DIRECTIONS FOR THIS TASK
Determine how many lines of this material contain "objects". Give only the number.

SUPPLIED INFORMATION
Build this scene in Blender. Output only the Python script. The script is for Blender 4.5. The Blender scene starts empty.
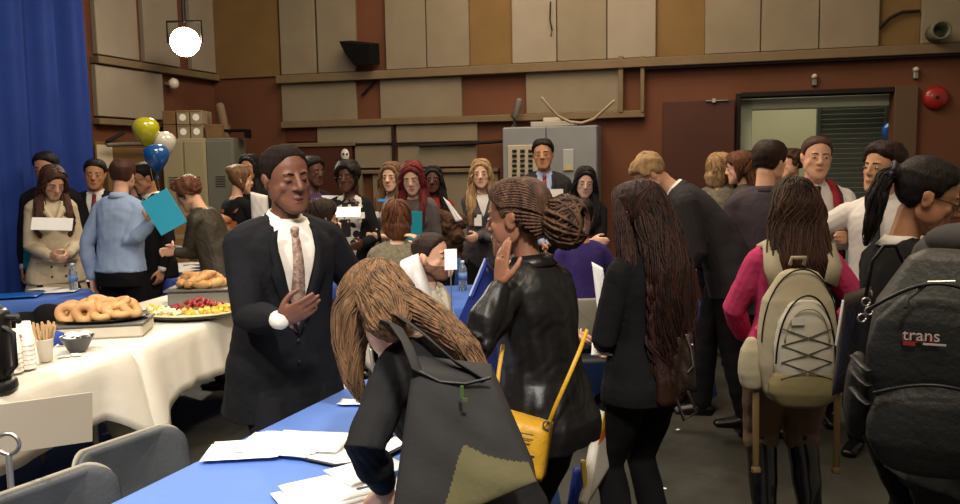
import bpy, math, random
import numpy as np
from mathutils import Vector, Matrix
random.seed(7)
C = bpy.context.scene.collection
PI = math.pi
R = math.radians

# ------------------------------------------------------------------ camera
F, CX, CY = 830.0, 480.0, 252.0
PIT, ROL, CAMH = R(6.0), R(1.0), 1.66
cam = bpy.data.cameras.new('camera'); camo = bpy.data.objects.new('camera', cam); C.objects.link(camo)
cam.sensor_width = 36; cam.lens = 36 * F / 960; cam.clip_start = .05; cam.clip_end = 100
camo.location = (0, 0, CAMH)
camo.matrix_world = Matrix.Translation((0, 0, CAMH)) @ Matrix.Rotation(PI / 2 - PIT, 4, 'X') @ Matrix.Rotation(-ROL, 4, 'Z')
bpy.context.scene.camera = camo

def ray(px, py):
    x = (px - CX) / F; y = -(py - CY) / F
    c, s = math.cos(ROL), math.sin(ROL)
    x, y = x * c + y * s, y * c - x * s
    fy = math.cos(PIT) + y * math.sin(PIT); z = -math.sin(PIT) + y * math.cos(PIT)
    return x / fy, z / fy
def at(px, py, Y):
    a, b = ray(px, py); return Vector((a * Y, Y, CAMH + b * Y))
def onz(px, py, z):
    a, b = ray(px, py); Y = (z - CAMH) / b; return Vector((a * Y, Y, z))

# ------------------------------------------------------------------ materials
def lin(h):
    if isinstance(h, str):
        h = h.lstrip('#'); c = [int(h[i:i + 2], 16) / 255 for i in (0, 2, 4)]
    else: c = list(h)
    return tuple((x / 12.92 if x <= .04045 else ((x + .055) / 1.055) ** 2.4) for x in c) + (1,)
MATS = {}
def mat(name, col, rough=.8, col2=None, nscale=8, bump=0, bscale=60, metal=0, sheen=0, spec=.35, stretch=(1, 1, 1), contrast=.5, trans=0, coat=0, sss=0, emit=0):
    if name in MATS: return MATS[name]
    m = bpy.data.materials.new(name); m.use_nodes = True; nt = m.node_tree; b = nt.nodes['Principled BSDF']
    b.inputs['Base Color'].default_value = lin(col); b.inputs['Roughness'].default_value = rough
    b.inputs['Metallic'].default_value = metal; b.inputs['Specular IOR Level'].default_value = spec
    if sheen: b.inputs['Sheen Weight'].default_value = sheen
    if trans: b.inputs['Transmission Weight'].default_value = trans
    if coat: b.inputs['Coat Weight'].default_value = coat
    if sss:
        b.inputs['Subsurface Weight'].default_value = sss; b.inputs['Subsurface Radius'].default_value = (.01, .004, .002); b.inputs['Subsurface Scale'].default_value = 1
    if emit:
        b.inputs['Emission Color'].default_value = lin(col); b.inputs['Emission Strength'].default_value = emit
    tc = nt.nodes.new('ShaderNodeTexCoord'); mp = nt.nodes.new('ShaderNodeMapping'); mp.inputs['Scale'].default_value = stretch
    nt.links.new(tc.outputs['Object'], mp.inputs['Vector'])
    if col2:
        n = nt.nodes.new('ShaderNodeTexNoise'); n.inputs['Scale'].default_value = nscale; n.inputs['Detail'].default_value = 5
        rp = nt.nodes.new('ShaderNodeValToRGB'); rp.color_ramp.elements[0].position = .5 - contrast / 2; rp.color_ramp.elements[1].position = .5 + contrast / 2
        rp.color_ramp.elements[0].color = lin(col); rp.color_ramp.elements[1].color = lin(col2)
        nt.links.new(mp.outputs[0], n.inputs['Vector']); nt.links.new(n.outputs['Fac'], rp.inputs[0]); nt.links.new(rp.outputs[0], b.inputs['Base Color'])
    if bump:
        n = nt.nodes.new('ShaderNodeTexNoise'); n.inputs['Scale'].default_value = bscale; n.inputs['Detail'].default_value = 4
        bp = nt.nodes.new('ShaderNodeBump'); bp.inputs['Strength'].default_value = bump; bp.inputs['Distance'].default_value = .01
        nt.links.new(mp.outputs[0], n.inputs['Vector']); nt.links.new(n.outputs['Fac'], bp.inputs['Height']); nt.links.new(bp.outputs[0], b.inputs['Normal'])
    MATS[name] = m; return m
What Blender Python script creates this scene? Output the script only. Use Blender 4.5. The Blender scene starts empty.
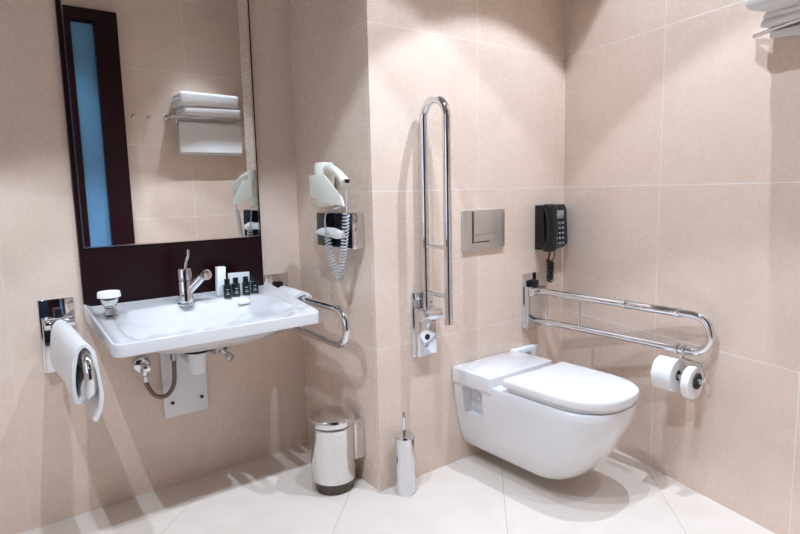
import bpy, bmesh, math, random
from mathutils import Vector, Matrix
random.seed(7)
SC = bpy.context.scene
COL = SC.collection
PI = math.pi
# ------------------------------------------------------------------ room numbers (metres)
A_Y = 0.588          # wall behind the washbasin
L = 1.128            # right end of the toilet wall
TH = math.radians(13.88)   # skew of the right-hand wall
CEIL = 2.85
FRONT = -2.15
LEFT = -2.40
T = 0.579            # tile width
H0, TZ = 0.572, 0.6  # first joint, tile height

# ------------------------------------------------------------------ materials
def new_mat(name):
    m = bpy.data.materials.new(name); m.use_nodes = True
    nt = m.node_tree; b = nt.nodes['Principled BSDF']
    return m, nt, b
def srgb(r, g, b):
    f = lambda c: (c/255/12.92) if c/255 <= .04045 else ((c/255+.055)/1.055)**2.4
    return (f(r), f(g), f(b), 1)
def plain(name, col, rough=.5, metal=0, coat=0, bump=0, bscale=60, var=0, spec=.5, sheen=0, trans=0, ior=1.45):
    m, nt, b = new_mat(name)
    b.inputs['Base Color'].default_value = col
    b.inputs['Roughness'].default_value = rough
    b.inputs['Metallic'].default_value = metal
    b.inputs['Specular IOR Level'].default_value = spec
    b.inputs['Coat Weight'].default_value = coat
    b.inputs['Coat Roughness'].default_value = .06
    b.inputs['Sheen Weight'].default_value = sheen
    b.inputs['Transmission Weight'].default_value = trans
    b.inputs['IOR'].default_value = ior
    N = nt.nodes; K = nt.links
    tc = N.new('ShaderNodeTexCoord')
    nz = N.new('ShaderNodeTexNoise'); nz.inputs['Scale'].default_value = bscale; nz.inputs['Detail'].default_value = 4
    K.new(tc.outputs['Object'], nz.inputs['Vector'])
    if var > 0:
        mx = N.new('ShaderNodeMix'); mx.data_type = 'RGBA'
        mx.inputs[6].default_value = col
        mx.inputs[7].default_value = (col[0]*(1-var), col[1]*(1-var), col[2]*(1-var), 1)
        K.new(nz.outputs['Fac'], mx.inputs[0]); K.new(mx.outputs[2], b.inputs['Base Color'])
    if bump > 0:
        bp = N.new('ShaderNodeBump'); bp.inputs['Strength'].default_value = bump; bp.inputs['Distance'].default_value = .004
        K.new(nz.outputs['Fac'], bp.inputs['Height']); K.new(bp.outputs['Normal'], b.inputs['Normal'])
    return m

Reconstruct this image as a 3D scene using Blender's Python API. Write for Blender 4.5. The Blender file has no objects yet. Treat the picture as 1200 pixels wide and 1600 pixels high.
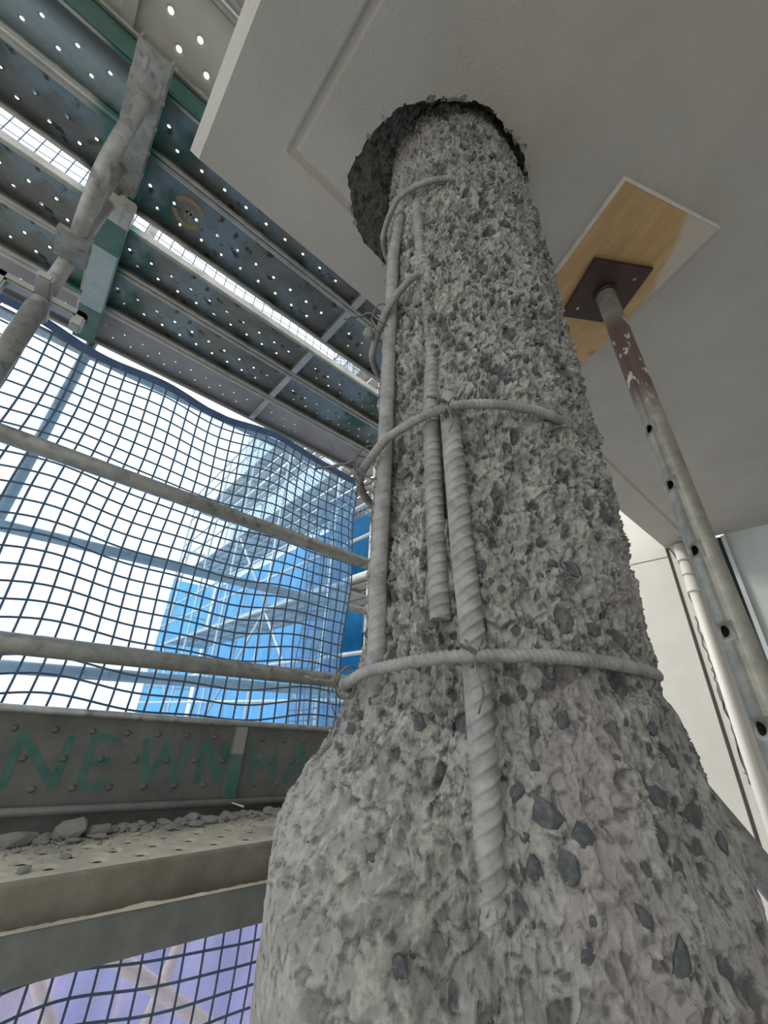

RESULT FOR THIS EXERCISE
2